A meticulously drafted parenting plan may appear clear on paper, but your child’s actions can tell a different story. Children have their own emotions and responses that do not always align with a structured schedule. In the moment, it may feel easier to agree when your child resists time with the other parent. That choice, however, can carry legal weight depending on how you respond.
Why refusal happens and why it matters
Your child may resist the schedule for several reasons. Younger children may struggle with transitions between homes. Older children may assert stronger preferences or resist changes more directly.
What may seem like a one-time reaction can develop into a pattern. Repeated refusal can affect routines, expectations and the overall balance between households. Understanding what drives the behavior can help you respond before it becomes difficult to manage.
Your obligation to follow the order
A custody order remains binding even if your child refuses to go. You are still expected to encourage compliance and support the schedule.
If you allow repeated refusal, even passively, it may raise concerns about noncompliance. What matters is not just what your child does, but how you respond and whether you make consistent efforts to follow the agreement. In some cases, ongoing noncompliance may lead to enforcement actions, including make-up parenting time or changes to the order.
What you can do in the moment
How you handle a refusal can shape what follows. A measured response tends to carry more weight than a reactive one. You should consider the following:
- Encourage your child to follow the schedule without escalating the situation
- Avoid physical force, which can create additional issues
- Keep a clear, factual record of what occurred and how you responded
- Communicate with the other parent in a neutral, solution-focused way
Occasional flexibility may help defuse a difficult moment, but repeated deviations can begin to undermine the structure of the arrangement.

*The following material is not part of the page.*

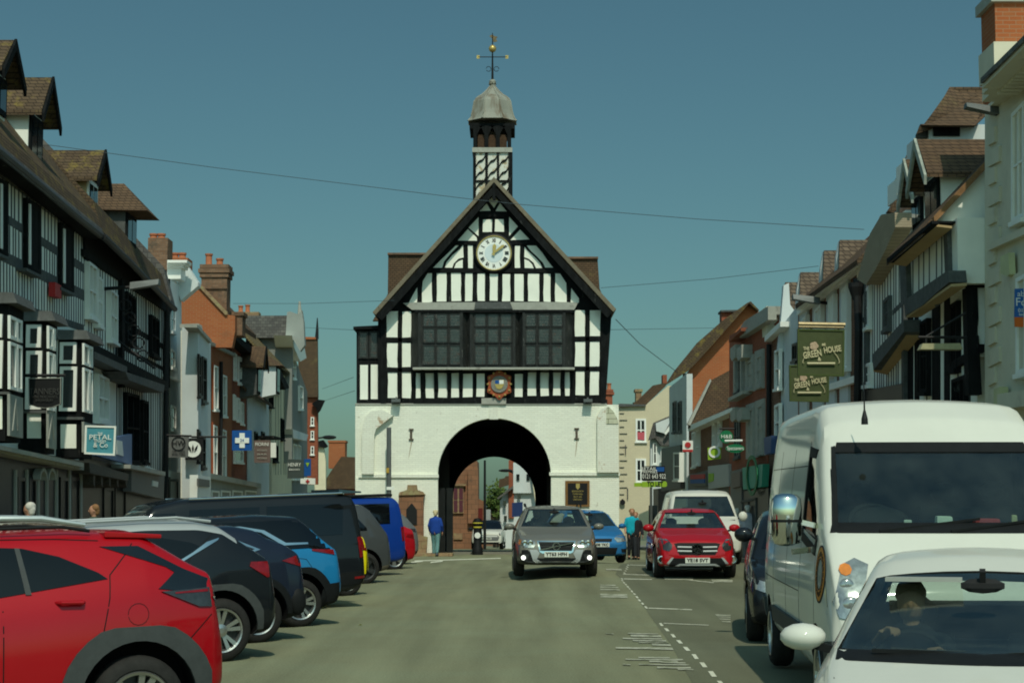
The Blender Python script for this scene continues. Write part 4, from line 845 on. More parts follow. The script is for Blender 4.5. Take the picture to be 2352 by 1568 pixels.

When refusal becomes a pattern
If your child’s refusal happens more than once, the situation may be shifting from an isolated issue to an ongoing pattern. Over time, that pattern can affect your child’s routine and your ability to follow the order as written.
At that point, informal adjustments may no longer be enough. You are still expected to support the schedule, but it may be necessary to evaluate whether the current arrangement reflects what is realistically workable.